■ Data segment ■
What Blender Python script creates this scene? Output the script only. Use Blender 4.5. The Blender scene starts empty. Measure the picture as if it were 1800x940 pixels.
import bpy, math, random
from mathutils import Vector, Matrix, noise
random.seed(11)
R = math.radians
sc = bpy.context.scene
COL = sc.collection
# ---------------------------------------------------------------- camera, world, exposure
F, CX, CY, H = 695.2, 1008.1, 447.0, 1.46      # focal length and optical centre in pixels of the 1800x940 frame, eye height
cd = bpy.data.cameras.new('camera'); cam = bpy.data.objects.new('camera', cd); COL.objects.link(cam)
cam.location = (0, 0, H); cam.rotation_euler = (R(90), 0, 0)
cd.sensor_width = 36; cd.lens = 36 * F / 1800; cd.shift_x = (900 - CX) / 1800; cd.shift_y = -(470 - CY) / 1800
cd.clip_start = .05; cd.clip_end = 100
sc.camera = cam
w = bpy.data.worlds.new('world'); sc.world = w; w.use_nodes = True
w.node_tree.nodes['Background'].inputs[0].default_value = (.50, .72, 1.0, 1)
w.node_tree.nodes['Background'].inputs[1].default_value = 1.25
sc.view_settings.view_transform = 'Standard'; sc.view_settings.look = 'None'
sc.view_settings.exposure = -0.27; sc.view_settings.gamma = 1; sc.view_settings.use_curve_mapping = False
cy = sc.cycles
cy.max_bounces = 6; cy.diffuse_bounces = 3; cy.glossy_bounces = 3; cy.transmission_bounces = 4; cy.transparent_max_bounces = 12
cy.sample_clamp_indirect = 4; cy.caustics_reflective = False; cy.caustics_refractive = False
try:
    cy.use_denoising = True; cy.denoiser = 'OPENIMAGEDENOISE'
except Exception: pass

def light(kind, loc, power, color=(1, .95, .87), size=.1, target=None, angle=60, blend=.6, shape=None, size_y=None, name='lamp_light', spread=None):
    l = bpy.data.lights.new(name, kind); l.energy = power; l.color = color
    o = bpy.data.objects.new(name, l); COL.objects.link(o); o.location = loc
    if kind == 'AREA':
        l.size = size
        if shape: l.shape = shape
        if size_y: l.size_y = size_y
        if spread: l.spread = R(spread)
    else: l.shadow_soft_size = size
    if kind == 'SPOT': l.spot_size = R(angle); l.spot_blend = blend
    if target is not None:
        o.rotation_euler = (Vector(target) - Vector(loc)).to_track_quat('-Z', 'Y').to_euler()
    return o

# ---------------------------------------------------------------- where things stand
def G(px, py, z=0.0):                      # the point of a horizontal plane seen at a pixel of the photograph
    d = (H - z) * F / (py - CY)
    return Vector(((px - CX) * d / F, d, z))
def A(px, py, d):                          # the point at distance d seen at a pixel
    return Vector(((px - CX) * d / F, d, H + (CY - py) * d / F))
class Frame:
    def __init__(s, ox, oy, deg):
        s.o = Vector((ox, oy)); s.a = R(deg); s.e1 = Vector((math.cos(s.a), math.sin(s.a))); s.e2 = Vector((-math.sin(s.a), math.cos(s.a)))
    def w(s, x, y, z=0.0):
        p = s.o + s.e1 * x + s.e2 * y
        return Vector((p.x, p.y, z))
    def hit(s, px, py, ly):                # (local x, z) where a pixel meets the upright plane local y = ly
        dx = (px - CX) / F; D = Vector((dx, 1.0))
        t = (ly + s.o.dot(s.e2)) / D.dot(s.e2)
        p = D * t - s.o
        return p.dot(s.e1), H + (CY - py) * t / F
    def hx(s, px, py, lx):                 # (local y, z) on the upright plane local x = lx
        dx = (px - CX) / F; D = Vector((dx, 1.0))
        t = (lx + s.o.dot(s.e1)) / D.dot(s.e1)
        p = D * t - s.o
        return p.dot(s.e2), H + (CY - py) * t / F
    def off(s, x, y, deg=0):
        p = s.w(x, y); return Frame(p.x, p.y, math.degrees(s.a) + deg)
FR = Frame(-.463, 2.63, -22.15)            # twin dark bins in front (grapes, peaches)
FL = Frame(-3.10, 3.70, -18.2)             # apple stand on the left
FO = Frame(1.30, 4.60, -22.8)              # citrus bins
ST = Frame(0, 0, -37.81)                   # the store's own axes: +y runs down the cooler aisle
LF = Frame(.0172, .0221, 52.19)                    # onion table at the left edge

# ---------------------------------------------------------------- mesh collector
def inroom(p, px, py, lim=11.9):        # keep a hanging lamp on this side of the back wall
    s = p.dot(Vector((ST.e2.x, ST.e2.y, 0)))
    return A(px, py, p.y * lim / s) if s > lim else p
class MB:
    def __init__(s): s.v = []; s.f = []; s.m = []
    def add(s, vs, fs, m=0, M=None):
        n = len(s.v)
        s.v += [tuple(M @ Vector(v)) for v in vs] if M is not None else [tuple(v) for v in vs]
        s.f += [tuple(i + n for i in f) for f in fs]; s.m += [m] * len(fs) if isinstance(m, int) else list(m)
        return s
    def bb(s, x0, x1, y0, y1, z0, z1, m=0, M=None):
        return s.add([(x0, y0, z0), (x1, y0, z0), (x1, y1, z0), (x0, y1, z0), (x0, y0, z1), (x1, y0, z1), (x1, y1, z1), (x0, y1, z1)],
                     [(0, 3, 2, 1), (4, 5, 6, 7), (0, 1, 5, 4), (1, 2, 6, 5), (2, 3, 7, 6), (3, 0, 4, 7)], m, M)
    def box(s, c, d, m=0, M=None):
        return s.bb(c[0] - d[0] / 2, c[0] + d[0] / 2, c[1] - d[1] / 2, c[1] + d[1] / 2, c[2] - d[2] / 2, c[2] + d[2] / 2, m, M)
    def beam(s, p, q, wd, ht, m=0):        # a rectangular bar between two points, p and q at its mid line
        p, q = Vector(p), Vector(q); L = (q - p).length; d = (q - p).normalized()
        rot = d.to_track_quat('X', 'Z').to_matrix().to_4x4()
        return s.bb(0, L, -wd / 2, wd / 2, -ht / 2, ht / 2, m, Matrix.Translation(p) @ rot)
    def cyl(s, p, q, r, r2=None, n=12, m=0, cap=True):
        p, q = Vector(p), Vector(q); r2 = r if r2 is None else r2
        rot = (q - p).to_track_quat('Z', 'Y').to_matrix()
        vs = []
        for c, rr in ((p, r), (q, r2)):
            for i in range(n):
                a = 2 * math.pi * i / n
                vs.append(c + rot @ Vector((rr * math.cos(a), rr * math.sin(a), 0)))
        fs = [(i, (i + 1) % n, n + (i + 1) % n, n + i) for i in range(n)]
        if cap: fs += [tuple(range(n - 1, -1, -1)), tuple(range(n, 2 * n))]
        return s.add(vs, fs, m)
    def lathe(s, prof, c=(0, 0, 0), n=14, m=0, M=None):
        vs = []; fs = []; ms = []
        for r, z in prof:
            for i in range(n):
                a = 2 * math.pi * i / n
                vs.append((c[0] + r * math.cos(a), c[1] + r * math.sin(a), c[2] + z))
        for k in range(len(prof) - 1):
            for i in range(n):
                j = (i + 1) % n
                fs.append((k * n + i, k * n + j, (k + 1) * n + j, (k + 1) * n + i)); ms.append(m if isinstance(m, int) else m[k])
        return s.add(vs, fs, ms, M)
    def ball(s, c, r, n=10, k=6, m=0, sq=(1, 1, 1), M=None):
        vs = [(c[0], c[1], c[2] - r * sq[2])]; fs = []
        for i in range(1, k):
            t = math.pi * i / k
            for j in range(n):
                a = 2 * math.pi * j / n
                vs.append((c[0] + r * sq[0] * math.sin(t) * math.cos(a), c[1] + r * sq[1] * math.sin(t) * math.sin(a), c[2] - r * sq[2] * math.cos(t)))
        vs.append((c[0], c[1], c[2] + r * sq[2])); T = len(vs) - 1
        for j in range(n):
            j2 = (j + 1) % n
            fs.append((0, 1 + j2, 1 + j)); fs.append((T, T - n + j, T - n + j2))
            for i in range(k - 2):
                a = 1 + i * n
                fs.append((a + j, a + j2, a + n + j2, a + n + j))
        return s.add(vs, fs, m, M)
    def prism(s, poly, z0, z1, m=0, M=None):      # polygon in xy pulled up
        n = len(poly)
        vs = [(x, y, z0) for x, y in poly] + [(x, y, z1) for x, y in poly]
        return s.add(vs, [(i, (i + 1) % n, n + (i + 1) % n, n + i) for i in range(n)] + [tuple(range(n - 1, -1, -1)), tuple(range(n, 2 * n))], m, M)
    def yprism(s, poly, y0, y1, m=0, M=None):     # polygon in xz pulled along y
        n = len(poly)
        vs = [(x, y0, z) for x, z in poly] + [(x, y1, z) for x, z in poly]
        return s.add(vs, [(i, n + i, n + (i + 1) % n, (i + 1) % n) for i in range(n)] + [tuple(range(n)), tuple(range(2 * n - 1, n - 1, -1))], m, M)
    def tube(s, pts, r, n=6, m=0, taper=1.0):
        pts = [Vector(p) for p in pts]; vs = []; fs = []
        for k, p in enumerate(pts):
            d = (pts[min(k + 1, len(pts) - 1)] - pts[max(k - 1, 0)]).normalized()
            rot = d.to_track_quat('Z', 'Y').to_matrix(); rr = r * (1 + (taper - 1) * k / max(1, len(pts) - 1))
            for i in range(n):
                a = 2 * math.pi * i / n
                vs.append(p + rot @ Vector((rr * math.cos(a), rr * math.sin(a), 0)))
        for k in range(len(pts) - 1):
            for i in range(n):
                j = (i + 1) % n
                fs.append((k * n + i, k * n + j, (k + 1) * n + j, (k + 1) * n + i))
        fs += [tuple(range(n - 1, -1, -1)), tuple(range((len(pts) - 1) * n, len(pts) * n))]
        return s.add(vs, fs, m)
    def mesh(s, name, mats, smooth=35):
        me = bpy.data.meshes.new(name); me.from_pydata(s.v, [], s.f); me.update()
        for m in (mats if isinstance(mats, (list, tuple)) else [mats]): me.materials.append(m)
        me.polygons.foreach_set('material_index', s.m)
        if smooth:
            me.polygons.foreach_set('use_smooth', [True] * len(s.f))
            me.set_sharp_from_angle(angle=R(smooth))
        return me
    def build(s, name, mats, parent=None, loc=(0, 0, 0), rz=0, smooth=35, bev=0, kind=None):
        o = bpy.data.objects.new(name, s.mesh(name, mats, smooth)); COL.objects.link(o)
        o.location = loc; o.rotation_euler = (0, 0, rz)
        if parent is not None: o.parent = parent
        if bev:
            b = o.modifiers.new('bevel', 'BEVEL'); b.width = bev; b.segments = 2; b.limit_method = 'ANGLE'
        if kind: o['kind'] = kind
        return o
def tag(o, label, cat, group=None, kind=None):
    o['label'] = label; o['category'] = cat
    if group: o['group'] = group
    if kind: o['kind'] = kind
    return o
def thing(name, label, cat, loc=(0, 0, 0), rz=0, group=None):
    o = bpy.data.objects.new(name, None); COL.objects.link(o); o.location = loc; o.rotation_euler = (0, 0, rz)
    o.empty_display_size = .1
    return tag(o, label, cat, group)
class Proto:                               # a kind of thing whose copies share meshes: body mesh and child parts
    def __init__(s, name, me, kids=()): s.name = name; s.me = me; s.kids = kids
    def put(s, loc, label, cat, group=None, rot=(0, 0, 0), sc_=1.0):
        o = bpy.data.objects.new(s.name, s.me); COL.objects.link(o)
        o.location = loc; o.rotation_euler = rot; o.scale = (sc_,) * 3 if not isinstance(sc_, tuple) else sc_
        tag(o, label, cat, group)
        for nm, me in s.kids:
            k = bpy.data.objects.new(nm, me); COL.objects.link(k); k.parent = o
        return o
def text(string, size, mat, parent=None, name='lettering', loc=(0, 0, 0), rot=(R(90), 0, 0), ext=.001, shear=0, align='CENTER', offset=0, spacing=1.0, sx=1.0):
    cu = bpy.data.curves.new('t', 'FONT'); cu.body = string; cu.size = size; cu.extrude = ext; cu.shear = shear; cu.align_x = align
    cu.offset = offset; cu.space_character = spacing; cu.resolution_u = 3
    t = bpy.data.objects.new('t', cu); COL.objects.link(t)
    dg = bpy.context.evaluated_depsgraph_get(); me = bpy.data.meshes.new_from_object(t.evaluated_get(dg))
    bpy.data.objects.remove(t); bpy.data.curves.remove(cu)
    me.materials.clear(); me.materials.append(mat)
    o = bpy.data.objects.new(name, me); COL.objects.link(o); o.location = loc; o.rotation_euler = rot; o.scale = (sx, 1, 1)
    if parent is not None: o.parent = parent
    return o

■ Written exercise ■
Within the data above, pick out all lines holding the word "pixels".

■ Task response ■
What Blender Python script creates this scene? Output the script only. Use Blender 4.5. The Blender scene starts empty. Measure the picture as if it were 1800x940 pixels.
F, CX, CY, H = 695.2, 1008.1, 447.0, 1.46      # focal length and optical centre in pixels of the 1800x940 frame, eye height